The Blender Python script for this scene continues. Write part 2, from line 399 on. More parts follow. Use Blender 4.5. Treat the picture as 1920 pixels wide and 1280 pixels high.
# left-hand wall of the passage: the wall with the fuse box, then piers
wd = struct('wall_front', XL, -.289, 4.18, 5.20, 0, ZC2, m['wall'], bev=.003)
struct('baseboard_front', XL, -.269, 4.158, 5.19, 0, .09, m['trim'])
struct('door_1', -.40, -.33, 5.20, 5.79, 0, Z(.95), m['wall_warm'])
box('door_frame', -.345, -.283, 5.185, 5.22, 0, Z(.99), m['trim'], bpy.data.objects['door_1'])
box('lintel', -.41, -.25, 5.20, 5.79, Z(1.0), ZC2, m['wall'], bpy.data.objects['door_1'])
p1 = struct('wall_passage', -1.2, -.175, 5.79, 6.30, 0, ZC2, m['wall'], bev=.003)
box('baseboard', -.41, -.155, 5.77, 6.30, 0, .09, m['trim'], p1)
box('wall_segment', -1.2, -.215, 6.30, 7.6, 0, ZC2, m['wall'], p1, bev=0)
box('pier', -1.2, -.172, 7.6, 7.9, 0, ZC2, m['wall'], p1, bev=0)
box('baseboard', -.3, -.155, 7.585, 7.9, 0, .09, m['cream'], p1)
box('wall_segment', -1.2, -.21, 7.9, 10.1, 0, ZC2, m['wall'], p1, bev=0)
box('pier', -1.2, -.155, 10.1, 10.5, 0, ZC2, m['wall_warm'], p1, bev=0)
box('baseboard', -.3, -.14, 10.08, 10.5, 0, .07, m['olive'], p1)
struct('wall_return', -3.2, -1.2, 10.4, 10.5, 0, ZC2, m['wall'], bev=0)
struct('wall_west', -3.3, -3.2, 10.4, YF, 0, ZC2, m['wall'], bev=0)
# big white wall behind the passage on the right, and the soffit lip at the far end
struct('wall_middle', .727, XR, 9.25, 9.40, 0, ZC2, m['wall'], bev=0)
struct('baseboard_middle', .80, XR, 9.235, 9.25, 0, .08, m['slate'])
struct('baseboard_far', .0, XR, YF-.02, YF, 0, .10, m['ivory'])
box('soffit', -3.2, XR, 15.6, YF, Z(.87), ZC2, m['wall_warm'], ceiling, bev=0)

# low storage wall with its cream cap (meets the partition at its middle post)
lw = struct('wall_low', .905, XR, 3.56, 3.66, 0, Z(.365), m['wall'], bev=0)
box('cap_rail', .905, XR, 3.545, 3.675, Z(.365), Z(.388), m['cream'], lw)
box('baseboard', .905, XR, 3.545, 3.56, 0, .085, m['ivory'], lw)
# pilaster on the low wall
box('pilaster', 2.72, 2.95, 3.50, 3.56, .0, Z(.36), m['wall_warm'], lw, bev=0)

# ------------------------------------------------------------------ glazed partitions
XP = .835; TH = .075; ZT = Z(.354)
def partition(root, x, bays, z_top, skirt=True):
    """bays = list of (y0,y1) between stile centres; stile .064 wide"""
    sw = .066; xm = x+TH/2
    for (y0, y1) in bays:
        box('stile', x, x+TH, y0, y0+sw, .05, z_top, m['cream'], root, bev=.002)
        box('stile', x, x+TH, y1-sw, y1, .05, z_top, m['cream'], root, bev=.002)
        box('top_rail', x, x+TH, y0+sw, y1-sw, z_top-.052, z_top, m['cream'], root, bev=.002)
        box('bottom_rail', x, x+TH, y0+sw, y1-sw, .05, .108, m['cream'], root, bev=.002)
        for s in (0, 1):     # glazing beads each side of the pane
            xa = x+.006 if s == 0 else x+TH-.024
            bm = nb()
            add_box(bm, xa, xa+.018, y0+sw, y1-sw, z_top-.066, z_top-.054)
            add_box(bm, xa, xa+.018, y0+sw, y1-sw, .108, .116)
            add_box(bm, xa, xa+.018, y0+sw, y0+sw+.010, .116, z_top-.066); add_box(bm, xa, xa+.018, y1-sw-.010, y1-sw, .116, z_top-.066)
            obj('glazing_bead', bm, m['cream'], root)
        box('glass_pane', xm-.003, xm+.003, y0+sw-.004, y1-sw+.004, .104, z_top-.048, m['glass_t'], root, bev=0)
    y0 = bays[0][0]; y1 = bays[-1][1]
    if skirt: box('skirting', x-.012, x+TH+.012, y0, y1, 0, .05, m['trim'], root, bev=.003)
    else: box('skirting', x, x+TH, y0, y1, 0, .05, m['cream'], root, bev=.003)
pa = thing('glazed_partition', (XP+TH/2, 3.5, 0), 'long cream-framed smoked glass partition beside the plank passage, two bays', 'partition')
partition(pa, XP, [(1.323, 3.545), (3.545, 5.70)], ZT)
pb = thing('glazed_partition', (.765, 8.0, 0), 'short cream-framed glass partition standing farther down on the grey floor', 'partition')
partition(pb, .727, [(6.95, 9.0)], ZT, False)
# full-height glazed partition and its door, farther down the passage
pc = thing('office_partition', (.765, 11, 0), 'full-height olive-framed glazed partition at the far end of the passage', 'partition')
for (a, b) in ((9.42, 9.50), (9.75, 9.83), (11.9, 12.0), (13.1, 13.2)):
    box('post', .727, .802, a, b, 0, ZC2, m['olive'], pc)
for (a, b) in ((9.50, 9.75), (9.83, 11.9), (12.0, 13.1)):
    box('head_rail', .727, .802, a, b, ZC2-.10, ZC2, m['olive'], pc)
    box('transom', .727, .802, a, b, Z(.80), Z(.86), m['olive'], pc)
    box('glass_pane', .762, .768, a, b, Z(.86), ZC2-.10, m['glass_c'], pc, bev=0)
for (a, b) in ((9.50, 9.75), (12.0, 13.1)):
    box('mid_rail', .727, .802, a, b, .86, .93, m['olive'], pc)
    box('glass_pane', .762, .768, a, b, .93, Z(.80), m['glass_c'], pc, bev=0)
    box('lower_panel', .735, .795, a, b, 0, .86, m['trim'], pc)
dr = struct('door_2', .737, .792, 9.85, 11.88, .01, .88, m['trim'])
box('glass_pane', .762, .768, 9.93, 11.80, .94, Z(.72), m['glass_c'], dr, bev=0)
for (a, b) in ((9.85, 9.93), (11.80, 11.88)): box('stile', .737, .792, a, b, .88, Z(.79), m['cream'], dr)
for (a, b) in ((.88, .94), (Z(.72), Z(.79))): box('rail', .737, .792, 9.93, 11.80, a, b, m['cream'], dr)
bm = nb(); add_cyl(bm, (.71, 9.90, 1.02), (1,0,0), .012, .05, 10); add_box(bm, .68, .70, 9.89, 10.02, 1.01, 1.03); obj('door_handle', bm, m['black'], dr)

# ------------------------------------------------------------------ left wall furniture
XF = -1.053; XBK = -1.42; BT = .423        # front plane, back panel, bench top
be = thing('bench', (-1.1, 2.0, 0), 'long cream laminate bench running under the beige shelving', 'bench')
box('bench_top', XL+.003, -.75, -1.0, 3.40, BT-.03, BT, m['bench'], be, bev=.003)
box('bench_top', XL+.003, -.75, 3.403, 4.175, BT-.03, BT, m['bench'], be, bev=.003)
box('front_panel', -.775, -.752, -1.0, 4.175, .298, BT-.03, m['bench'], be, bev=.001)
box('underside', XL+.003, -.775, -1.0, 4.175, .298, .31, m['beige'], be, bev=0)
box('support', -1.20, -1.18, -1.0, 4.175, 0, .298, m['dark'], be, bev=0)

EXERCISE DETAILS
Select the lines in this material that hold the word "wide", leaving none out.

SOLUTION
The Blender Python script for this scene continues. Write part 2, from line 399 on. More parts follow. Use Blender 4.5. Treat the picture as 1920 pixels wide and 1280 pixels high.
    """bays = list of (y0,y1) between stile centres; stile .064 wide"""